Copy out all lines carrying the word "Write".

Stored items
------------------------------------------------
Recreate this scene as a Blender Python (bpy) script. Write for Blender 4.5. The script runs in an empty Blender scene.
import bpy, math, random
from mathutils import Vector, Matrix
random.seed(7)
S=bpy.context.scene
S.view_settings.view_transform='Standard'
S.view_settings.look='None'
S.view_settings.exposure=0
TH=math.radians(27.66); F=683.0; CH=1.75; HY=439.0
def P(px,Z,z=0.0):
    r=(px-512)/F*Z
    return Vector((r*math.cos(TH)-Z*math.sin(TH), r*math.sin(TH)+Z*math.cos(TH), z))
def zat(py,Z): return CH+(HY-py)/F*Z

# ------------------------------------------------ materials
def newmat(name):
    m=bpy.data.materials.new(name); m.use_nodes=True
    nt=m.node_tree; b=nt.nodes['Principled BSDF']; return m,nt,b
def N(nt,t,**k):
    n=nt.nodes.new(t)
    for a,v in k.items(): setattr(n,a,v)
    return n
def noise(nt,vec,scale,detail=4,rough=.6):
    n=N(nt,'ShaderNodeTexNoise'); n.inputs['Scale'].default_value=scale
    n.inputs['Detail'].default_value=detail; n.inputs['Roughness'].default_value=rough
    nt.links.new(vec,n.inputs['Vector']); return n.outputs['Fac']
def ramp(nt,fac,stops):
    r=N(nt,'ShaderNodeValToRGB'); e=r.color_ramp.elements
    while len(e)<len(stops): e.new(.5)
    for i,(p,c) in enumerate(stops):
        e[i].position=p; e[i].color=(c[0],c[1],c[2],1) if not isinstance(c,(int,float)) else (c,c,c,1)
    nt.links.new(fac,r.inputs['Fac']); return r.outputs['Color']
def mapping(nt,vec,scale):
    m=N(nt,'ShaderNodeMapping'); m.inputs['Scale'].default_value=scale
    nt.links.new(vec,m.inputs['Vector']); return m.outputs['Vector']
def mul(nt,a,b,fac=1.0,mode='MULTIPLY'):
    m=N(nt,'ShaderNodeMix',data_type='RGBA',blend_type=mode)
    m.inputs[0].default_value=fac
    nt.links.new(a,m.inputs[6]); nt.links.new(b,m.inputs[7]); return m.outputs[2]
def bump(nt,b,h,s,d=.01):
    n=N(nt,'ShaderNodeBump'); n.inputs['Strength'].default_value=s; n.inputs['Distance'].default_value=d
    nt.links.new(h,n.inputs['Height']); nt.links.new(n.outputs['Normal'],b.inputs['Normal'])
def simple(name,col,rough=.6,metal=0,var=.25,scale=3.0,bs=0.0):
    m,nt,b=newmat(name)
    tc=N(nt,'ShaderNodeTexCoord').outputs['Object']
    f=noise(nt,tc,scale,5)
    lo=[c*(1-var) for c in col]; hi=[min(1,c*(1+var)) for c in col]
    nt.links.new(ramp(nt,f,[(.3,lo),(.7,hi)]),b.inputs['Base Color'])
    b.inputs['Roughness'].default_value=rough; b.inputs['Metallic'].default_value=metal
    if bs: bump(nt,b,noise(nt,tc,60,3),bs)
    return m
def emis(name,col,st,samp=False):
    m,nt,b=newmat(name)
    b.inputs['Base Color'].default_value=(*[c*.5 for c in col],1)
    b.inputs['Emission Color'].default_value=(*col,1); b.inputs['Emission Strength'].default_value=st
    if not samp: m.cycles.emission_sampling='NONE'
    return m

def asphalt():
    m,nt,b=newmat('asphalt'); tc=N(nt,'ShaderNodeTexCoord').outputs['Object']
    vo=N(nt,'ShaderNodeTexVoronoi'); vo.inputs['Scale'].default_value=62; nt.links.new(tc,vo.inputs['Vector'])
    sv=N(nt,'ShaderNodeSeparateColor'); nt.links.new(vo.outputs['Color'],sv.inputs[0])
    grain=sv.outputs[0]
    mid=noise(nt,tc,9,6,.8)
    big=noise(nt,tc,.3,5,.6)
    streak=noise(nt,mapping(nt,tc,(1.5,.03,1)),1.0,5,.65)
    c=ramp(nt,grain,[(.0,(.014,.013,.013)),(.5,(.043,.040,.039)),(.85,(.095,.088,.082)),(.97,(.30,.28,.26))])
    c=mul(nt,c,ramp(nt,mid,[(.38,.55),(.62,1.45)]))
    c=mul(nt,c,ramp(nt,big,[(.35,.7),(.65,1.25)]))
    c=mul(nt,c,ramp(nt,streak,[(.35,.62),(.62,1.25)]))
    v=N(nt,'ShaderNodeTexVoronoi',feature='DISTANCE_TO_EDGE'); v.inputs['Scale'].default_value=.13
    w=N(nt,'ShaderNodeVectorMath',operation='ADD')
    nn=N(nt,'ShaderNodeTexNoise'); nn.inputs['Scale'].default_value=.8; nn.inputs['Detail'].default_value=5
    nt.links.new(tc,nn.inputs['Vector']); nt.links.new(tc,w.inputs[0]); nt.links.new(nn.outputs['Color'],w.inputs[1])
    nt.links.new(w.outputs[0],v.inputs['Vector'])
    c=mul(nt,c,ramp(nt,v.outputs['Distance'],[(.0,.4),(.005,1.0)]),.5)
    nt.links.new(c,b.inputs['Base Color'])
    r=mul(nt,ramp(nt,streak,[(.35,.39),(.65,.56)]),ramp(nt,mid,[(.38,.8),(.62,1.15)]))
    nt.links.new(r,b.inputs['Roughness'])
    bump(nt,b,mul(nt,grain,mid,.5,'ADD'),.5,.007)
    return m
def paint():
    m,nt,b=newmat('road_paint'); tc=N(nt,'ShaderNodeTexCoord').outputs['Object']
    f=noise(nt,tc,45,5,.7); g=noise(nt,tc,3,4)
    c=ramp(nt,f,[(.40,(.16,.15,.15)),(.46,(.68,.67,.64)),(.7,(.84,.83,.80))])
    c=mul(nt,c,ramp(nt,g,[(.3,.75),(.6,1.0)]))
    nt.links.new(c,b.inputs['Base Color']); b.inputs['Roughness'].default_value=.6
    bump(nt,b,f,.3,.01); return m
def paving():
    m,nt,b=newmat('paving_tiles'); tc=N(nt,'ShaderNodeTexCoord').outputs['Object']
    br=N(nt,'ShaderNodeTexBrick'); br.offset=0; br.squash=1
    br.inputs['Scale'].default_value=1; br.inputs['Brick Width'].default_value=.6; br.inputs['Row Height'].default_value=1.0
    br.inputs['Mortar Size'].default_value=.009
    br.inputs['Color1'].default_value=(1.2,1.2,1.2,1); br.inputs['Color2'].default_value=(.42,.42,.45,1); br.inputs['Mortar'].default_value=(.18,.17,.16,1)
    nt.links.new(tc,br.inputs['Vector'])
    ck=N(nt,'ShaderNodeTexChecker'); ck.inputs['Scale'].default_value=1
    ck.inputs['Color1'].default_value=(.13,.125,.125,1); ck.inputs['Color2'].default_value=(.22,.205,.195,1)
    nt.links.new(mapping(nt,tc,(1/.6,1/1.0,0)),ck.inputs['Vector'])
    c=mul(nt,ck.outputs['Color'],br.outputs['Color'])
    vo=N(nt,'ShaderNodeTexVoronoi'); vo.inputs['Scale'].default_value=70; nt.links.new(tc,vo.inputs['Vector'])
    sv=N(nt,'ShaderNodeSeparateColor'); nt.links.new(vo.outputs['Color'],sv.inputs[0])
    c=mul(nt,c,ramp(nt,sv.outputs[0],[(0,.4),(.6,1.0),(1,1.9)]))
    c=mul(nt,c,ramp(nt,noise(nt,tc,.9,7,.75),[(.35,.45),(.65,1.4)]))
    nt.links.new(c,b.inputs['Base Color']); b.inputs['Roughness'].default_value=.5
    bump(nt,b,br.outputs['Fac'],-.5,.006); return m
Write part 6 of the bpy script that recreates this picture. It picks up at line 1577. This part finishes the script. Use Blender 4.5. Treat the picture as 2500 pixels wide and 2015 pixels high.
------------------------------------------------
■ CORRECT ANSWER
Recreate this scene as a Blender Python (bpy) script. Write for Blender 4.5. The script runs in an empty Blender scene.
Write part 6 of the bpy script that recreates this picture. It picks up at line 1577. This part finishes the script. Use Blender 4.5. Treat the picture as 2500 pixels wide and 2015 pixels high.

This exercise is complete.